Via Free Beacon:
A panel of terrorism and national security experts at the Foundation for Defense of Democracies said Wednesday that al Qaeda’s brand is the strongest its ever been, contrary to administration claims.
Bruce Hoffman, the director of the Center for Security Studies, said that the terrorist group has become more dangerous and has a larger international presence than eight years ago.
“You no longer have one big threat in one place with one clear leader, but many threats in a variety of places,” Hoffman said. “That I think is testimony to al Qaeda’s power.
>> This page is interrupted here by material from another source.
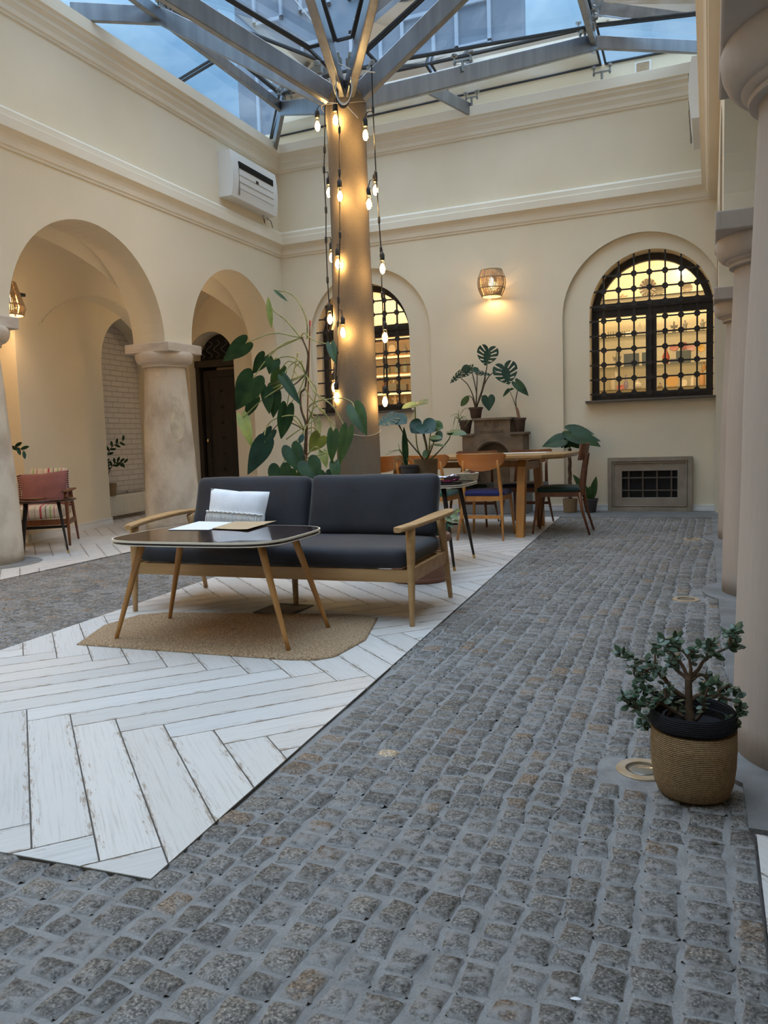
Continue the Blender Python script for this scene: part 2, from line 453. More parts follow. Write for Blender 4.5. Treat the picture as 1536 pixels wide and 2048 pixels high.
def tile_mat():
    m = bpy.data.materials.new('whitewashed_wood_tile')
    n = nodes(m)
    out = N(n, 'ShaderNodeOutputMaterial')
    b = N(n, 'ShaderNodeBsdfPrincipled')
    b.inputs['Roughness'].default_value = 0.38
    L(n, b.outputs[0], out.inputs[0])
    uv = N(n, 'ShaderNodeUVMap')
    mp = N(n, 'ShaderNodeMapping')
    mp.inputs['Scale'].default_value = (2.2, 75.0, 1)
    L(n, uv.outputs[0], mp.inputs['Vector'])
    n1 = N(n, 'ShaderNodeTexNoise')
    n1.inputs['Scale'].default_value = 1.6
    n1.inputs['Detail'].default_value = 8
    n1.inputs['Roughness'].default_value = 0.7
    n1.inputs['Distortion'].default_value = 0.25
    L(n, mp.outputs[0], n1.inputs['Vector'])
    r = N(n, 'ShaderNodeValToRGB')
    e = r.color_ramp.elements
    e[0].position = 0.22
    e[0].color = (0.34, 0.31, 0.28, 1)
    e[1].position = 0.50
    e[1].color = (0.67, 0.64, 0.60, 1)
    x = e.new(0.36)
    x.color = (0.56, 0.53, 0.49, 1)
    L(n, n1.outputs['Fac'], r.inputs['Fac'])
    # worn brown flecks near the long edges
    va = N(n, 'ShaderNodeAttribute')
    va.attribute_name = 'tone'
    sv = N(n, 'ShaderNodeSeparateColor')
    L(n, va.outputs['Color'], sv.inputs[0])
    su = N(n, 'ShaderNodeSeparateXYZ')
    L(n, uv.outputs[0], su.inputs[0])
    fr = N(n, 'ShaderNodeMath', operation='PINGPONG')
    fr.inputs[1].default_value = 0.07
    L(n, su.outputs['Y'], fr.inputs[0])
    n4 = N(n, 'ShaderNodeTexNoise')
    n4.inputs['Scale'].default_value = 1.0
    n4.inputs['Detail'].default_value = 8
    n4.inputs['Roughness'].default_value = 0.75
    mp4 = N(n, 'ShaderNodeMapping')
    mp4.inputs['Scale'].default_value = (14, 90, 1)
    L(n, uv.outputs[0], mp4.inputs['Vector'])
    L(n, mp4.outputs[0], n4.inputs['Vector'])
    k = N(n, 'ShaderNodeMath', operation='MULTIPLY_ADD')
    k.inputs[1].default_value = -4.0
    L(n, fr.outputs[0], k.inputs[0])
    L(n, n4.outputs['Fac'], k.inputs[2])
    mr = N(n, 'ShaderNodeMapRange')
    mr.inputs['From Min'].default_value = 0.49
    mr.inputs['From Max'].default_value = 0.535
    mr.inputs['To Max'].default_value = 0.8
    L(n, k.outputs[0], mr.inputs['Value'])
    m1 = N(n, 'ShaderNodeMix', data_type='RGBA')
    L(n, mr.outputs[0], m1.inputs['Factor'])
    L(n, r.outputs[0], m1.inputs['A'])
    m1.inputs['B'].default_value = (0.30, 0.22, 0.15, 1)
    m2 = N(n, 'ShaderNodeMix', data_type='RGBA', blend_type='MULTIPLY')
    m2.inputs['Factor'].default_value = 1
    L(n, m1.outputs['Result'], m2.inputs['A'])
    L(n, va.outputs['Color'], m2.inputs['B'])
    L(n, m2.outputs['Result'], b.inputs['Base Color'])
    bp = N(n, 'ShaderNodeBump')
    bp.inputs['Strength'].default_value = 0.25
    bp.inputs['Distance'].default_value = 0.004
    L(n, n1.outputs['Fac'], bp.inputs['Height'])
    L(n, bp.outputs[0], b.inputs['Normal'])
    return m
M['tile'] = tile_mat()
M['grout'] = pmat('brown_grout', (0.10, 0.085, 0.07), rough=0.95)

# ------------------------------------------------------------------ mesh builder
class MB:
    def __init__(s):
        s.v, s.f = [], []
    def add(s, vs, fs):
        o = len(s.v)
        s.v += [tuple(p) for p in vs]
        s.f += [tuple(i + o for i in f) for f in fs]
        return s
    def box(s, a, b, mt=None):
        x0, y0, z0 = a
        x1, y1, z1 = b
        vs = [Vector(p) for p in ((x0, y0, z0), (x1, y0, z0), (x1, y1, z0), (x0, y1, z0), (x0, y0, z1), (x1, y0, z1), (x1, y1, z1), (x0, y1, z1))]
        if mt is not None:
            vs = [mt @ p for p in vs]
        return s.add(vs, [(0, 3, 2, 1), (4, 5, 6, 7), (0, 1, 5, 4), (1, 2, 6, 5), (2, 3, 7, 6), (3, 0, 4, 7)])
    def hexa(s, bot, top):
        return s.add(list(bot) + list(top), [(0, 3, 2, 1), (4, 5, 6, 7), (0, 1, 5, 4), (1, 2, 6, 5), (2, 3, 7, 6), (3, 0, 4, 7)])
    def rbox(s, c, h, r, n=6, bulge=0.0, mt=None, wob=0.0, seed=0.0):
        # a rounded box (cushions, rounded wood); bulge swells the z faces
        c, h = Vector(c), Vector(h)
        r = min(r, min(h) * 0.999)
        vs, fs, idx = [], [], {}
        def key(p):
            return tuple(round(q * 1000) for q in p)
        def vert(p):
            k = key(p)
            if k in idx:
                return idx[k]
            q = Vector((p[0] * h.x, p[1] * h.y, p[2] * h.z))
            inn = Vector((h.x - r, h.y - r, h.z - r))
            cl = Vector((max(-inn.x, min(inn.x, q.x)), max(-inn.y, min(inn.y, q.y)), max(-inn.z, min(inn.z, q.z))))
            d = q - cl
            o = cl + d.normalized() * r if d.length > 1e-9 else q
            if bulge:
                o.z += bulge * (1 - p[0] ** 2) * (1 - p[1] ** 2) * (1 if p[2] > 0 else -1) * min(1, abs(p[2]) * 1.2)
            if wob:
                o += Vector(mnoise.noise_vector(o * 5 + Vector((seed, seed, seed)))) * wob
            o = o + c
            if mt is not None:
                o = mt @ o
            idx[k] = len(vs)
            vs.append(o)
            return idx[k]
        # sample denser near the edges
        g = [math.sin((i / n * 2 - 1) * PI / 2) for i in range(n + 1)]
        for ax in range(3):
            for sg in (-1, 1):
                for i in range(n):
                    for j in range(n):
                        q = []
                        for (a, b) in ((i, j), (i + 1, j), (i + 1, j + 1), (i, j + 1)):
                            p = [0, 0, 0]
                            p[ax] = sg
                            p[(ax + 1) % 3] = g[a]
                            p[(ax + 2) % 3] = g[b]
                            q.append(vert(p))
                        if sg < 0:
                            q.reverse()
                        fs.append(tuple(q))
        return s.add(vs, fs)
    def tube(s, pts, rad, n=8, cap=True, flat=1.0):
        pts = [Vector(p) for p in pts]
        if not isinstance(rad, (list, tuple)):
            rad = [rad] * len(pts)
        vs, fs = [], []
        up = None
        for i, p in enumerate(pts):
            a = pts[max(i - 1, 0)]
            b = pts[min(i + 1, len(pts) - 1)]
            t = (b - a)
            if t.length < 1e-9:
                t = Vector((0, 0, 1))
            t.normalize()
            if up is None:
                up = Vector((0, 0, 1)) if abs(t.z) < 0.9 else Vector((0, 1, 0))
            u = t.cross(up)
            if u.length < 1e-6:
                u = t.orthogonal()
            u.normalize()
            w = u.cross(t).normalized()
            up = w
            for k in range(n):
                an = 2 * PI * k / n
                vs.append(p + u * math.cos(an) * rad[i] + w * math.sin(an) * rad[i] * flat)
        for i in range(len(pts) - 1):
            for k in range(n):
                k2 = (k + 1) % n
                fs.append((i * n + k, i * n + k2, (i + 1) * n + k2, (i + 1) * n + k))
        if cap:
            fs.append(tuple(range(n - 1, -1, -1)))
            fs.append(tuple((len(pts) - 1) * n + k for k in range(n)))
        return s.add(vs, fs)
    def lathe(s, prof, c=(0, 0, 0), n=24, wob=0.0, sq=(1, 1)):
        c = Vector(c)
        vs, fs = [], []
        for (r, z) in prof:
            for k in range(n):
                a = 2 * PI * k / n
                rr = r
                if wob:
                    rr = r * (1 + wob * mnoise.noise(Vector((math.cos(a) * 1.5, math.sin(a) * 1.5, z * 2.2))))
                vs.append(c + Vector((math.cos(a) * rr * sq[0], math.sin(a) * rr * sq[1], z)))
        for i in range(len(prof) - 1):
            for k in range(n):
                k2 = (k + 1) % n
                fs.append((i * n + k, i * n + k2, (i + 1) * n + k2, (i + 1) * n + k))
        if prof[0][0] > 1e-6:
            fs.append(tuple(range(n - 1, -1, -1)))
        if prof[-1][0] > 1e-6:
            fs.append(tuple((len(prof) - 1) * n + k for k in range(n)))
        return s.add(vs, fs)
    def prism(s, poly, z0, z1, fn=None):
        n = len(poly)
        vs = [Vector((x, y, z0)) for x, y in poly] + [Vector((x, y, z1)) for x, y in poly]
        if fn:
            vs = [fn(p) for p in vs]
        fs = [tuple(range(n - 1, -1, -1)), tuple(range(n, 2 * n))]
        for i in range(n):
            j = (i + 1) % n
            fs.append((i, j, n + j, n + i))
        return s.add(vs, fs)
    def beam(s, a, b, w, h, up=(0, 0, 1)):
        # rectangular bar from a to b, width w, height h
        a, b = Vector(a), Vector(b)
        t = (b - a).normalized()
        u = t.cross(Vector(up))
        if u.length < 1e-5:
            u = t.orthogonal()
        u.normalize()
        v = u.cross(t).normalized()
        q = lambda p: [p - u * w / 2 - v * h / 2, p + u * w / 2 - v * h / 2, p + u * w / 2 + v * h / 2, p - u * w / 2 + v * h / 2]
        return s.hexa(q(a), q(b))
    def build(s, name, mat, parent=None, smooth=False, bevel=0.0, auto=None):
        me = bpy.data.meshes.new(name)
        off = Vector((0, 0, 0))
        me.from_pydata([tuple(Vector(p)) for p in s.v], [], s.f)
        me.materials.append(mat)
        me.validate()
        import bmesh
        bm = bmesh.new()
        bm.from_mesh(me)
        bmesh.ops.recalc_face_normals(bm, faces=bm.faces)
        if smooth:
            for f in bm.faces:
                f.smooth = True
            if auto:
                for e in bm.edges:
                    if len(e.link_faces) == 2 and e.calc_face_angle(0) > R(auto):
                        e.smooth = False
        bm.to_mesh(me)
        bm.free()
        o = bpy.data.objects.new(name, me)
        COL.objects.link(o)
        if parent is not None:
            o.parent = parent
        if bevel:
            bv = o.modifiers.new('bevel', 'BEVEL')
            bv.width = bevel
            bv.segments = 2
            bv.limit_method = 'ANGLE'
            bv.angle_limit = R(40)
        return o
    def to_local(s, loc, rotz=0.0):
        m = (Matrix.Translation(loc) @ Matrix.Rotation(rotz, 4, 'Z')).inverted()
        s.v = [tuple(m @ Vector(p)) for p in s.v]
        return s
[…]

Al Qaeda is present today in more places than it was eight years ago, that’s indisputable.”
Al Qaeda currently controls more than 400 miles in the Middle East, according to CNN.
The Obama administration and many in the analytical community have said al Qaeda’s central leadership was no longer influential and that the terror group as a whole was diminishing.
After al Qaeda’s current leader Ayman al-Zawahiri released a propaganda video in January 2014 telling Syrian insurgents to ban together, the State Department said that al Zawahiri was the only al Qaeda core leader left and that he spent “more time worrying about his own personal security than propaganda.”
Hoffman disputed that notion.
“The core may not be as strong, but the al Qaeda brand I would argue is just as strong if not stronger,” Hoffman said.
While al Qaeda’s central leadership has suffered significant losses, al Zawahiri has still managed to maintain influence among affiliates and facilitated the expansion of the al Qaeda network, Hoffman said.
“I think he’s actually achieved the impossible, he’s held the movement together now for three years at a time that it is splintering,” he said. “Al Qaeda is in more places today than it was before al Zawahiri took control.”
Many in the current administration and analytical community define al Qaeda to consist of only al Qaeda’s central leadership and the affiliates it works with who specifically want to target the United States. According to the FDD panel, this view ignores al Qaeda’s past and mission.